1. Sandomierz charakteryzuje się ciasnotą krajobrazu, z tego powodu montując oczyszczalnię ścieków odebrano rzekom część lokalnych terenów zalewowych, zwężając i tak najwęższy fragment międzywala w tym odcinku Wisły.
2. Obecnie międzywale w Sandomierzu ma 450 szerokości, a w wyżej położonym Tarnobrzegu ok kilometr.
Ta różnica powoduje, że każda większa i szybsza woda będzie szukać ujścia na najniższych wałach. W ostatnich latach zamiast współpracować w budowie kanału ulgi i polderów samorządy prześcigają się w tym, kto postawi wyższe wały. "... a niezgoda rujnuje".
3. Gdy zdarza się, że woda Wisły kumuluje się pod Sandomierzem wówczas w międzywalu Trześniówki, Łęgu i Sanu następuje cofka wody do wysokiego stanu. Są w sąsiedztwie tych rzek rozległe obszary, które jako poldery można wykorzystać do wyłapywania nadmiaru wody nie mieszczącej się w międzywalu. Dodatkowo obwałować, zaopatrzyć w śluzy i na codzień użytkować jako pola, łąki, lasy, ale mieć możliwość obniżenia wysokości fali powodzi w dodatkowym międzywalu. Aby taki efekt osiągnać, Świętokrzyskie musi współpracować ściślej z Podkarpackim, a Sandomierz z Tarnobrzeskim, a na to się nie zanosi.
4. Lokalne poldery mogą pomóc tylko przy szybkich, ale małych wezbraniach, jeśli wezbrania będą szybkie i duże, czyli fala będzie długa wówczas brakuje nam kanału ulgi. Zbyt wąskie międzywale mamy wszędzie tam, gdzie Wyżyna Sandomierska zbliża się do doliny Wisły lub odwrotnie. Od Andruszkowic przez Sandomierz do Kamienia Łukawskiego. Tak długi odcinek przewężonego międzywala generuje powodzie oraz zmusza nas do skonstruowania długiego kanału ulgi, który powinien się ciągnąć od Wielowsi i Sielca przez okolice Sobowa, Furman, Sokolnik, Orlisk przynajmniej do Łęgu, jeśli nie jeszcze dalej przez otoczenie Gorzyc, Zaleszan, Skowierzyna, Dzierdziówki do Sanu, a to już trzeba zespolić z inwestycją nowej drogi krajowej planowanej tu od lat.
5. Wciąż mamy nastawienie do obrony pasywnej przed powodziami.
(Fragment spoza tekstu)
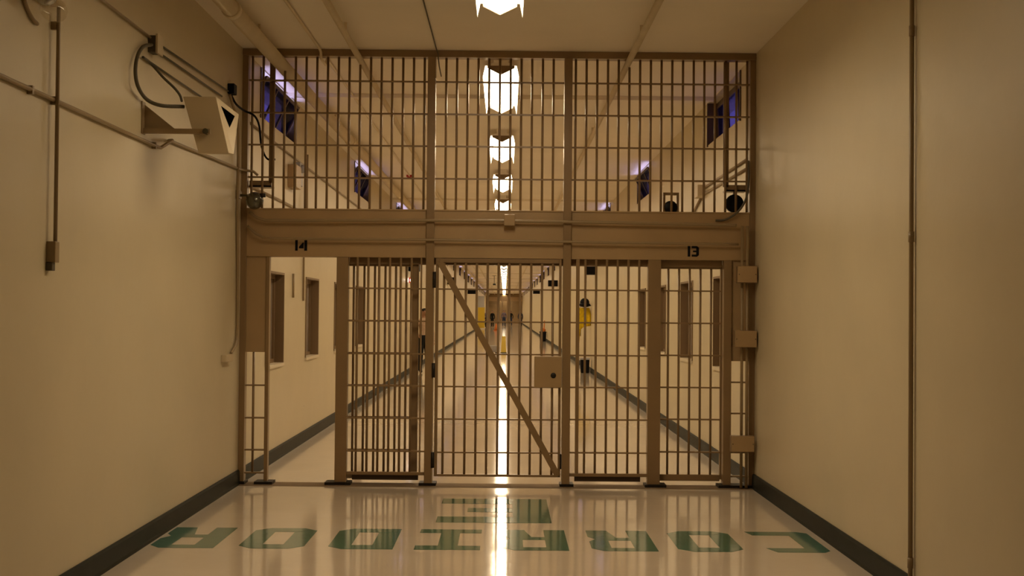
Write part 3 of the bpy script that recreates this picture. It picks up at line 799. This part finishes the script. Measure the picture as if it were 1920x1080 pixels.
# ------------------------------------------------------------------ people
def person(label, x, y, h=1.75, face=0.0, shirt='shirt', legs='trousers', arms=((-.24, -.02, .82), (.24, -.02, .82)), fingers=False, group=None):
    t = thing('person', label, 'person', (x, y, 0), group)
    k = h / 1.75
    V, E_, Rr = [], [], []
    def vtx(p, r, prev=None):
        V.append(tuple(c * k for c in p)); Rr.append(r * k)
        if prev is not None: E_.append((prev, len(V) - 1))
        return len(V) - 1
    pel = vtx((0, 0, .95), .135)
    wai = vtx((0, 0, 1.10), .125, pel)
    che = vtx((0, 0, 1.30), .145, wai)
    nb = vtx((0, .005, 1.46), .075, che)
    nk = vtx((0, 0, 1.53), .055, nb)
    hd = vtx((0, -.02, 1.63), .088, nk)
    vtx((0, -.005, 1.755), .078, hd)
    jaw = vtx((0, -.055, 1.575), .052, hd)
    vtx((0, -.138, 1.625), .020, hd)
    for s in (-1, 1): vtx((s * .108, .0, 1.635), .022, hd)
    for s, hand in ((-1, arms[0]), (1, arms[1])):
        sh = vtx((s * .17, .01, 1.42), .062, che)
        hv = Vector(hand)
        shv = Vector((s * .20, .01, 1.40))
        el = (shv + hv) / 2 + Vector((s * .05, .05, -.03))
        e = vtx(el, .043, sh)
        wr = vtx(hv, .029, e)
        d = (hv - el).normalized()
        pm = vtx(hv + d * .07, .034, wr)
        if fingers:
            side = Vector((0, 1, 0))
            for q, ln in zip((-.03, -.01, .01, .03), (.07, .085, .08, .06)):
                f1 = vtx(hv + d * (.07 + ln * .5) + side * q, .0095, pm)
                vtx(hv + d * (.07 + ln) + side * q * .9 + Vector((-s * .012, 0, 0)), .0085, f1)
            th = vtx(hv + d * .04 + side * -.055, .010, wr)
            vtx(hv + d * .08 + side * -.065, .009, th)
        hip = vtx((s * .09, 0, .90), .098, pel)
        kn = vtx((s * .105, -.01, .50), .062, hip)
        an = vtx((s * .11, .015, .09), .042, kn)
        vtx((s * .12, -.12, .035), .036, an)
    me = bpy.data.meshes.new('body')
    me.from_pydata(V, E_, [])
    o = bpy.data.objects.new('body', me)
    COL.objects.link(o)
    sk = o.modifiers.new('skin', 'SKIN')
    for i, sv in enumerate(me.skin_vertices[0].data):
        sv.radius = (Rr[i], Rr[i] * (.72 if i in (pel, wai, che) else 1))
        sv.use_root = i == pel
    sk.use_smooth_shade = True
    ss = o.modifiers.new('sub', 'SUBSURF'); ss.levels = 2 if fingers else 1; ss.render_levels = ss.levels
    dg = bpy.context.evaluated_depsgraph_get()
    nm = bpy.data.meshes.new_from_object(o.evaluated_get(dg))
    bpy.data.objects.remove(o)
    nm.materials.clear()
    nm.materials.append(M['skin'])
    o = bpy.data.objects.new('body', nm)
    COL.objects.link(o); o.parent = t
    t.rotation_euler = (0, 0, face)
    nm.polygons.foreach_set('use_smooth', [True] * len(nm.polygons))
    nv = [(v.co.copy(), v.normal.copy()) for v in nm.vertices]
    def shell(name, test, off, m):
        idx, vs, fs = {}, [], []
        for p in nm.polygons:
            if test(p.center / k):
                f = []
                for i in p.vertices:
                    if i not in idx:
                        idx[i] = len(vs); vs.append(nv[i][0] + nv[i][1] * off)
                    f.append(idx[i])
                fs.append(f)
        q = bpy.data.meshes.new(name); q.from_pydata(vs, [], fs); q.update()
        q.polygons.foreach_set('use_smooth', [True] * len(fs)); q.materials.append(m)
        c = bpy.data.objects.new(name, q); COL.objects.link(c); c.parent = t
    def wrist(c):
        for sg, a_ in ((-1, arms[0]), (1, arms[1])):
            hv = Vector(a_)
            shv = Vector((sg * .20, .01, 1.40))
            d = (hv - ((shv + hv) / 2 + Vector((sg * .05, .05, -.03)))).normalized()
            tt = (c - hv).dot(d)
            if -.02 < tt < .26 and (c - hv - d * tt).length < .085 and abs(c.x) > .19: return True
        return False
    tor = lambda c: abs(c.x) < .155
    shell('shirt', lambda c: c.z < 1.49 and (c.z > .99 or abs(c.x) > .2) and c.z > .55 and not wrist(c), .012, M[shirt])
    shell('trousers', lambda c: .08 < c.z < 1.03 and abs(c.x) < .205 and not wrist(c), .016, M[legs])
    shell('shoes', lambda c: c.z < .09, .008, M['shoe'])
    shell('hair', lambda c: c.z > 1.695 or (c.z > 1.59 and c.y > .025 + max(0, 1.64 - c.z) * .3) or (c.z > 1.675 and abs(c.x) > .05), .010, M['hair'])
    for s in (-1, 1): MB().ball((s * .034 * k, -.096 * k, 1.652 * k), .012 * k, 8).build('eye', M['black']).parent = t
    MB().ball((0, -.101 * k, 1.572 * k), .020 * k, 8, (1, .4, .3)).build('mouth', M['lip']).parent = t
    return t
person('guard in tan shirt and black trousers standing by the left wall beyond the bars', -2.12, 33.8, 1.70, .5, arms=((-.27, -.16, 1.06), (.25, -.06, .85)), fingers=True)
person('person in violet top and dark trousers in the middle of the far end', -.05, 138, 1.78, .2, 'violet', 'denim', group='people at the far end')
person('person in dark clothes at the far end, close to the yellow board', -1.80, 128, 1.75, .9, 'violet', 'trousers', group='people at the far end')
person('person in dark clothes at the far end, between the left wall and the middle one', -1.25, 132, 1.72, -.6, 'trousers', 'trousers', group='people at the far end')
person('person in dark clothes at the far end, nearest the right wall', 1.75, 140, 1.74, .3, 'denim', 'trousers', group='people at the far end')
person('small figure in dark clothes at the far end, just right of the middle', .72, 146, 1.70, -.4, 'trousers', 'denim', group='people at the far end')
t = thing('traffic_cone', 'orange cone on the corridor floor far beyond the gate, left of the light reflection', 'cone', (-.70, 108, 0))
MB().lathe([(0, .62), (.03, .62), (.05, .58), (.17, .04), (0, .04)], 16, (-.70, 108, 0)).build('cone_body', M['orange'], t)
MB().box((-.93, 107.77, 0), (-.47, 108.23, .04)).build('base', M['orange'], t)
t = thing('fire_alarm', 'small dark red alarm under the ceiling seen through the left upper grille', 'alarm', (-1.75, 23.2, ZC))
MB().box((-1.80, 23.15, 4.06), (-1.70, 23.25, ZC)).build('alarm_base', M['red'], t, .004)
MB().ball((-1.75, 23.2, 4.055), .035, 10).build('alarm_lens', M['red'], t)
Obrona pasywna to wyższe wały, wycięcie krzaków i drzew, pogłębianie koryta ma ona taki sens, że można to podejmować przed powodzią, a gdy przyjdzie woda, nie można robić już nic, a tylko pasywnie czekać. Można nadbudować koronę wału workami, pomogło to w 2010 roku we Wrzawach, ale to walka kosmetyczna, choć należy do ochrony aktywnej. Obrona aktywna przed powodziami to taka, która pozwala podejmować realne działania na dużą skalę, również w trakcie przepływu fali i np. sterować owym przepływem. Nie mam na myśli takiego sterowania, że tu rozwalimy wał zalejemy parę wsi, ale miastu ulżymy, bo to już patologia. Chodzi mi o brak obrony aktywnej realnej na dużą skalę. Należą do takiej obrony poldery i kanały ulgi. Jeśli mamy poldery i przychodzi woda możemy ściągać np. górną część fali powodziowej, w takim momencie w jakim zdecydujemy otworzyć śluzę np. gdy właśnie ma się przelać. Mamy wtedy bezpośredni wpływ na wielkość wezbrania, które możemy do pewnego stopnia opanować. Drugi sposób zwłaszcza wobec większych powodzi, to dysponując kanałem ulgi decydujemy, kiedy chcemy przepuścić część wody bokiem pod naszą kontrolą, by ulżyć głównemu nurtowi w międzywalu. Jest wysoce prawdopodobne, że część ludzi na odpowiednich stanowiskach wciąż nie widzi różnicy między przygotowaniami insfrastruktury podstawowej (wały, wycinki, koryto), a przygotowaniem narzędzi do panowania nad powodzią. Jest możliwe, że część z nas w ogóle nie rozumie możliwości panowania nad wezbraniem tak dużej rzeki jak Wisła, a nawet wykorzystaniem go do nawadniania przesuszonych ostatnio dolin (nie bezpośrednio, a przez podniesienie poziomu wód gruntowych). W melioracji ani ekologii stosowanej dotyczących tych zagadnień, nie istnieją pojęcia takie jak obrona pasywna i aktywna, wymyśliłem je na potrzeby tego tekstu, aby lepiej rozumieć, sens mojego przekazu.